Is there any change in customer behavior, especially during the holidays?

Despite rising gold prices, the enduring appeal of gold during holiday and wedding seasons remains strong. However, instead of investing in traditional heavy gold pieces, many customers are opting for lighter and more affordable options such as 14k or 18k gold jewelry. Silver jewelry is also growing in interest as a more budget-friendly alternative. Buyers are still buying gold because they anticipate that prices may continue to rise, so they prefer to secure gold now rather than wait for a potential drop.


Have Gold ETFs and Sovereign Bonds Affected Jewelry Sales?

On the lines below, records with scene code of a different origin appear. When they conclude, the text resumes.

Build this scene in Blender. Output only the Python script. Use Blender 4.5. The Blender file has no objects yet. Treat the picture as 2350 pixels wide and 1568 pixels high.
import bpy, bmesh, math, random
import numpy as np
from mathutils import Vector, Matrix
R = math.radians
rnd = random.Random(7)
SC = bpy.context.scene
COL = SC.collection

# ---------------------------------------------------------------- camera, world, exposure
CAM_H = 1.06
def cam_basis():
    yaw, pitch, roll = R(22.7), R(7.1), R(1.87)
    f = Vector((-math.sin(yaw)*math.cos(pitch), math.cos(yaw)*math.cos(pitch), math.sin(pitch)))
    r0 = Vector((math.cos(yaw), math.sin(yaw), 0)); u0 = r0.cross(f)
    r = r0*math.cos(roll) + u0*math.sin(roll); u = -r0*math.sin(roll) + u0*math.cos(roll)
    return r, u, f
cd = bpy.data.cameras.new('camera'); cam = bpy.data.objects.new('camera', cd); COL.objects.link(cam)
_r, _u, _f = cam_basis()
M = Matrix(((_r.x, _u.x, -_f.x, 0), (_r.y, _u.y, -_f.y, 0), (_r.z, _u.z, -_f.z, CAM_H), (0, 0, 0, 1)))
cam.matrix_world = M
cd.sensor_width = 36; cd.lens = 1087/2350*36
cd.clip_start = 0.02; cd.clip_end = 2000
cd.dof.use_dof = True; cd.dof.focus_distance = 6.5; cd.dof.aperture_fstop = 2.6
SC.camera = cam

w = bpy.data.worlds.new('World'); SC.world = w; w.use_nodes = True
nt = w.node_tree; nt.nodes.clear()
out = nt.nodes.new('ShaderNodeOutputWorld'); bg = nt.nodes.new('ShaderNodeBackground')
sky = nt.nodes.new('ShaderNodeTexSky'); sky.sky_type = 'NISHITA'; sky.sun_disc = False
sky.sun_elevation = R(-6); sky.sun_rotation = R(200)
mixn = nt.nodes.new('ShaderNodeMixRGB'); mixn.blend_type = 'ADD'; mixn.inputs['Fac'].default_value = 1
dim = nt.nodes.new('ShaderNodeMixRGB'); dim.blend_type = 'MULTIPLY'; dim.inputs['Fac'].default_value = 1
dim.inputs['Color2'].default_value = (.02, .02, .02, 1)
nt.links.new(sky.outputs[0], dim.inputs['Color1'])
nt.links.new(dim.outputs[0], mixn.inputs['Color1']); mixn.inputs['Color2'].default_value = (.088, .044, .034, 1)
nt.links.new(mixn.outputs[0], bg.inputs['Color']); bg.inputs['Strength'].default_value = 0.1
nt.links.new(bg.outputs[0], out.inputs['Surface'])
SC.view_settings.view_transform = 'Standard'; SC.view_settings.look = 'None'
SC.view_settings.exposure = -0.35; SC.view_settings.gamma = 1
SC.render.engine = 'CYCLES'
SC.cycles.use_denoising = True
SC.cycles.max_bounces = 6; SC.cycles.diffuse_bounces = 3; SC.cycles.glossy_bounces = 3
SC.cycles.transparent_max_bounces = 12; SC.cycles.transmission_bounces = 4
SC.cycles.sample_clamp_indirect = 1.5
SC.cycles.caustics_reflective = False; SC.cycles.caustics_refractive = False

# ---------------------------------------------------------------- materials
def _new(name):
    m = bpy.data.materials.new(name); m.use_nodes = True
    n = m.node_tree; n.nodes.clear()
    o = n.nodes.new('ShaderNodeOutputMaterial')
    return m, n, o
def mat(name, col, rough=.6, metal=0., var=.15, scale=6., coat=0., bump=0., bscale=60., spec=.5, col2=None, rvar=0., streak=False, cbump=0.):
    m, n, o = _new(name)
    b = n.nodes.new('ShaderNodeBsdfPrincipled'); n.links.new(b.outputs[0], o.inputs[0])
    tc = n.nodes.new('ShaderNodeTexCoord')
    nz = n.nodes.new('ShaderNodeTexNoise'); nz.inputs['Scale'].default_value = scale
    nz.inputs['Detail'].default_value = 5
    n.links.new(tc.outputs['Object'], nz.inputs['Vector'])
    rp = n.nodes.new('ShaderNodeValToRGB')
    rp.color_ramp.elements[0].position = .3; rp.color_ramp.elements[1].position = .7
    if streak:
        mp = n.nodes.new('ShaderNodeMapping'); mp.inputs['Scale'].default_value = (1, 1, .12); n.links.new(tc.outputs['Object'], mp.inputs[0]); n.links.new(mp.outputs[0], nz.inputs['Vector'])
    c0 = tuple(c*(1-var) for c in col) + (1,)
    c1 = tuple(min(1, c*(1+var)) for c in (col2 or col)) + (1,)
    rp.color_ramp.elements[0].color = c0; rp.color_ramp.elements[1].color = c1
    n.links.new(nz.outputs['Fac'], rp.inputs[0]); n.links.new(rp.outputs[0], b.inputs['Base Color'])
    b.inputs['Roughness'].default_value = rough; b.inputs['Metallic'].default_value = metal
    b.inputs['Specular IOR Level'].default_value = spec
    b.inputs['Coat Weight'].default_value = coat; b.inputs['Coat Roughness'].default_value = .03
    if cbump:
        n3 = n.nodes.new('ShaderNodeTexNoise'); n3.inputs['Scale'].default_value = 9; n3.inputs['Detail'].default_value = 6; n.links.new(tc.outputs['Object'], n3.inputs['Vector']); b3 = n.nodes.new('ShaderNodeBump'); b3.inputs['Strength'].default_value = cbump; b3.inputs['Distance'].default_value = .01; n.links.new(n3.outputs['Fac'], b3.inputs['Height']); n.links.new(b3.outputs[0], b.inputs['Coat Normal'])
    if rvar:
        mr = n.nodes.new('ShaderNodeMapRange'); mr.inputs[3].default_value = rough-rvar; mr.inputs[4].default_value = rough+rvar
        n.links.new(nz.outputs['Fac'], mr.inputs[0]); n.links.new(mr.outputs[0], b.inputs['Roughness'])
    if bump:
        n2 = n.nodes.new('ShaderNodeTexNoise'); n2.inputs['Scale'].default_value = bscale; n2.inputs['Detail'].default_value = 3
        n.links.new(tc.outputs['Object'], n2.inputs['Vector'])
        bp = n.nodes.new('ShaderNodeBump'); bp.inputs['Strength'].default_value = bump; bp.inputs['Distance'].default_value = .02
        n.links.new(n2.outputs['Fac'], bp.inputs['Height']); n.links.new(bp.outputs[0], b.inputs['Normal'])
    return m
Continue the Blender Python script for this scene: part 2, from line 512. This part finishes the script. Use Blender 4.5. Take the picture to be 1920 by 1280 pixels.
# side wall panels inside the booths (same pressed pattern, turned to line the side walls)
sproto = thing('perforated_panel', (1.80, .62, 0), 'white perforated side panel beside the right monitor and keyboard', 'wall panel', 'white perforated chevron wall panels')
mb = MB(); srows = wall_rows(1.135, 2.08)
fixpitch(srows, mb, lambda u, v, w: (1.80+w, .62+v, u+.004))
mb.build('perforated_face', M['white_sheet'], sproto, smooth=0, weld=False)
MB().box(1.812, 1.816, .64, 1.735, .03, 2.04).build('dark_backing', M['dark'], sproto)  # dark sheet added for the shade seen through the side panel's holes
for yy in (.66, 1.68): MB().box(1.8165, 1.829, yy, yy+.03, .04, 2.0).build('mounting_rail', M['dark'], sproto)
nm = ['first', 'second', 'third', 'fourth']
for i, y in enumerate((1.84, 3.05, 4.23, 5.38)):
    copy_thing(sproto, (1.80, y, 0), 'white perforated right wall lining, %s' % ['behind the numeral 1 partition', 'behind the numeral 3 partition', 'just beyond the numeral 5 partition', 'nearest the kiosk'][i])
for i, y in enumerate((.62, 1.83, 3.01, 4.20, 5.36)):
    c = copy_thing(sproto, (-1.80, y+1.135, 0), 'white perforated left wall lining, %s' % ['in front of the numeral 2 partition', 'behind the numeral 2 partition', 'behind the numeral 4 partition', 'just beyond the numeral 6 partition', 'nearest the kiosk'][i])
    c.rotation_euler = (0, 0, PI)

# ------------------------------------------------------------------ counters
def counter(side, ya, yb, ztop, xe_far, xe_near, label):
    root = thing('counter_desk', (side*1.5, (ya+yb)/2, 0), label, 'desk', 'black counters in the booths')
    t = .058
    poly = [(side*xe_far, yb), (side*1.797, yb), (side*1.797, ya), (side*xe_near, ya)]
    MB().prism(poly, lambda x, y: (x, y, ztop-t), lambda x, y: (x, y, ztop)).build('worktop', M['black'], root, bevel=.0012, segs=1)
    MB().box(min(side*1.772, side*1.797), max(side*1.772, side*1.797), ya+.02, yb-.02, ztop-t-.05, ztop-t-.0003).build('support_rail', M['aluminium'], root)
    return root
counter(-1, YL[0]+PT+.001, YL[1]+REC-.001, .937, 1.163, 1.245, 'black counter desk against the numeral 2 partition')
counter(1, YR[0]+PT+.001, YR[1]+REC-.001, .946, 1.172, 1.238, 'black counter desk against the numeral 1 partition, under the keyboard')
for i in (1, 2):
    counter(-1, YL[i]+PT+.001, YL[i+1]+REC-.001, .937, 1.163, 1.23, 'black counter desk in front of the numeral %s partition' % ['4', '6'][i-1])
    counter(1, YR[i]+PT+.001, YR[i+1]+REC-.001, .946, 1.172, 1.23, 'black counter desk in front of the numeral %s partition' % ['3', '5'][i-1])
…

The impact of gold ETFs and sovereign bonds on physical gold sales was relatively smaller. Physical gold continues to hold strong cultural significance, particularly for jewelry buyers. About 20% of jewelry store sales come from bullion purchases, most of which are eventually turned into jewelry. Only 1-2% of the total turnover is gold focused exclusively on investment, which remains in its raw form. Therefore, while ETFs and sovereign bonds have made gold more accessible to a wider range of investors, they have not significantly disrupted the demand for physical gold in the jewelery sector.


How much is Artificial Intelligence integrated into the jewelry business?

The jewelry business is yet to fully utilize artificial intelligence (AI), especially in retail. However, Enterprise Resource Planning (ERP) and Customer Relationship Management (CRM) systems play critical roles. These systems help manage inventory, track sales trends, and understand customer preferences. We have internal systems that capture buyer behavior and trends, but the business does not yet have large-scale AI integration. ERP systems are evolving with built-in business intelligence tools that help analyze sales data without the need for external AI or machine learning solutions. AI may have potential applications in manufacturing, but for now, the focus is more on traditional retail systems.


Do cultural and religious factors influence the demand for gold?

Cultural and religious beliefs significantly influence the demand for gold during festive periods. In the Hindu calendar, certain auspicious days, including Gudi Padwa and Akshaya Tritiya, hold special significance, prompting purchases of gold during these periods.